━━━ RAW DATA ━━━

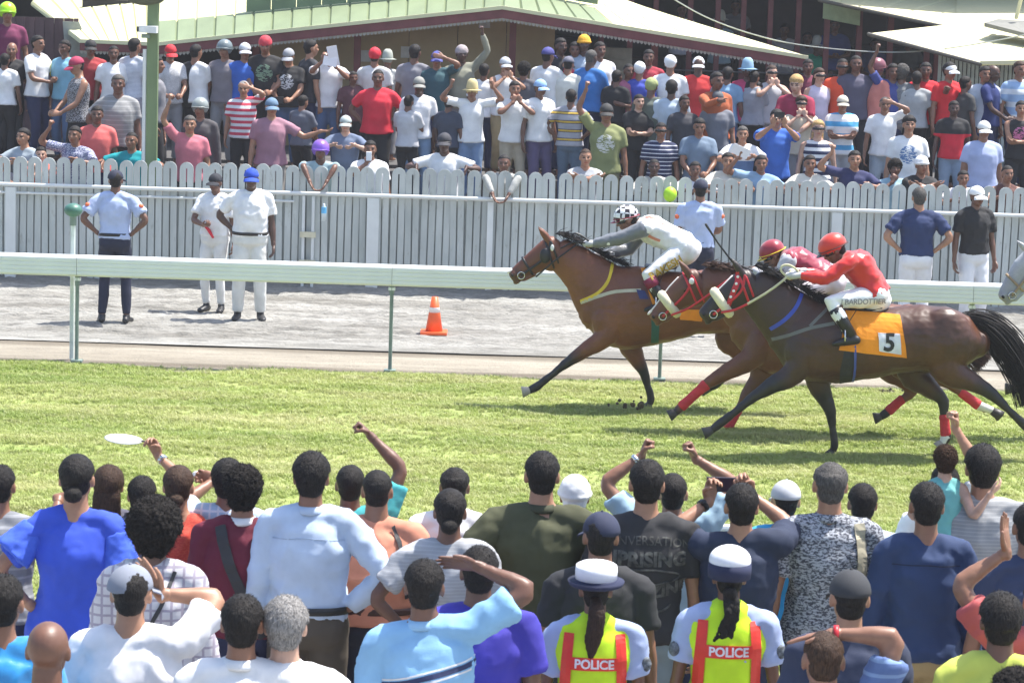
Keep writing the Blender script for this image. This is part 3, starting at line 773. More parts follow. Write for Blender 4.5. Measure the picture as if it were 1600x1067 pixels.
# ground out to the horizon
m, nt, b = newmat('bare_earth'); nt.links.new(ramp(nt, noise(nt, 0.8, 6, coords(nt)), [(0.3, (0.16, 0.14, 0.11)), (0.7, (0.24, 0.22, 0.18))]), b.inputs['Base Color']); b.inputs['Roughness'].default_value = 0.95
struct(sheet('ground', -600, 600, -300, 1200, -0.06, 3, 3, m))
# turf
m, nt, b = newmat('turf_soil')
v = coords(nt, (0.5, 1.6, 1)); n1 = noise(nt, 0.55, 4, v); n2 = noise(nt, 6, 5, coords(nt, (0.4, 1, 1)))
c1 = ramp(nt, n1, [(0.35, (0.20, 0.27, 0.06)), (0.65, (0.28, 0.33, 0.10))])
nt.links.new(mixc(nt, ramp(nt, n2, [(0.4, 0.0), (0.75, 0.6)]), c1, (0.27, 0.25, 0.10)), b.inputs['Base Color']); b.inputs['Roughness'].default_value = 0.9
bump(nt, b, n2, 0.5, 0.03)
TURF0, TURF1 = 14.3, 29.36
struct(sheet('turf', -14, 14, TURF0, TURF1, 0.0, 140, 90, m, lambda x, y: 0.035 * fbm(x * 0.7, y * 1.5)))
# raked dirt track
def track_mat(name, lo, hi, streak, s1=1.4):
    m, nt, b = newmat(name)
    v = coords(nt, (0.16, 1, 1)); n1 = noise(nt, s1, 6, v, 0.65); n2 = noise(nt, 9, 6, coords(nt, (0.25, 1, 1)), 0.7); n3 = noise(nt, 55, 4, coords(nt, (0.5, 1, 1)), 0.6)
    c = ramp(nt, n1, [(0.35, lo), (0.6, hi)])
    c = mixc(nt, ramp(nt, n2, [(0.45, 0.0), (0.7, streak)]), c, [x * 0.55 for x in lo])
    c = mixc(nt, ramp(nt, n3, [(0.3, 0.35), (0.65, 0.0)]), c, [x * 0.6 for x in lo])
    nt.links.new(c, b.inputs['Base Color']); b.inputs['Roughness'].default_value = 0.95
    ad = N(nt, 'Math', operation='ADD'); nt.links.new(n2, ad.inputs[0]); nt.links.new(n3, ad.inputs[1])
    bump(nt, b, ad.outputs[0], 0.9, 0.03); return m
gm = track_mat('gravel', (0.20, 0.19, 0.165), (0.40, 0.39, 0.355), 0.85)
sm = track_mat('sand', (0.28, 0.245, 0.19), (0.40, 0.36, 0.285), 0.45, 0.8)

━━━

§ WRITTEN EXERCISE:
Your task is to repeat the material above exactly, without its pictures.

§ CORRECT RESULT:
Keep writing the Blender script for this image. This is part 3, starting at line 773. More parts follow. Write for Blender 4.5. Measure the picture as if it were 1600x1067 pixels.
# ground out to the horizon
m, nt, b = newmat('bare_earth'); nt.links.new(ramp(nt, noise(nt, 0.8, 6, coords(nt)), [(0.3, (0.16, 0.14, 0.11)), (0.7, (0.24, 0.22, 0.18))]), b.inputs['Base Color']); b.inputs['Roughness'].default_value = 0.95
struct(sheet('ground', -600, 600, -300, 1200, -0.06, 3, 3, m))
# turf
m, nt, b = newmat('turf_soil')
v = coords(nt, (0.5, 1.6, 1)); n1 = noise(nt, 0.55, 4, v); n2 = noise(nt, 6, 5, coords(nt, (0.4, 1, 1)))
c1 = ramp(nt, n1, [(0.35, (0.20, 0.27, 0.06)), (0.65, (0.28, 0.33, 0.10))])
nt.links.new(mixc(nt, ramp(nt, n2, [(0.4, 0.0), (0.75, 0.6)]), c1, (0.27, 0.25, 0.10)), b.inputs['Base Color']); b.inputs['Roughness'].default_value = 0.9
bump(nt, b, n2, 0.5, 0.03)
TURF0, TURF1 = 14.3, 29.36
struct(sheet('turf', -14, 14, TURF0, TURF1, 0.0, 140, 90, m, lambda x, y: 0.035 * fbm(x * 0.7, y * 1.5)))
# raked dirt track
def track_mat(name, lo, hi, streak, s1=1.4):
    m, nt, b = newmat(name)
    v = coords(nt, (0.16, 1, 1)); n1 = noise(nt, s1, 6, v, 0.65); n2 = noise(nt, 9, 6, coords(nt, (0.25, 1, 1)), 0.7); n3 = noise(nt, 55, 4, coords(nt, (0.5, 1, 1)), 0.6)
    c = ramp(nt, n1, [(0.35, lo), (0.6, hi)])
    c = mixc(nt, ramp(nt, n2, [(0.45, 0.0), (0.7, streak)]), c, [x * 0.55 for x in lo])
    c = mixc(nt, ramp(nt, n3, [(0.3, 0.35), (0.65, 0.0)]), c, [x * 0.6 for x in lo])
    nt.links.new(c, b.inputs['Base Color']); b.inputs['Roughness'].default_value = 0.95
    ad = N(nt, 'Math', operation='ADD'); nt.links.new(n2, ad.inputs[0]); nt.links.new(n3, ad.inputs[1])
    bump(nt, b, ad.outputs[0], 0.9, 0.03); return m
gm = track_mat('gravel', (0.20, 0.19, 0.165), (0.40, 0.39, 0.355), 0.85)
sm = track_mat('sand', (0.28, 0.245, 0.19), (0.40, 0.36, 0.285), 0.45, 0.8)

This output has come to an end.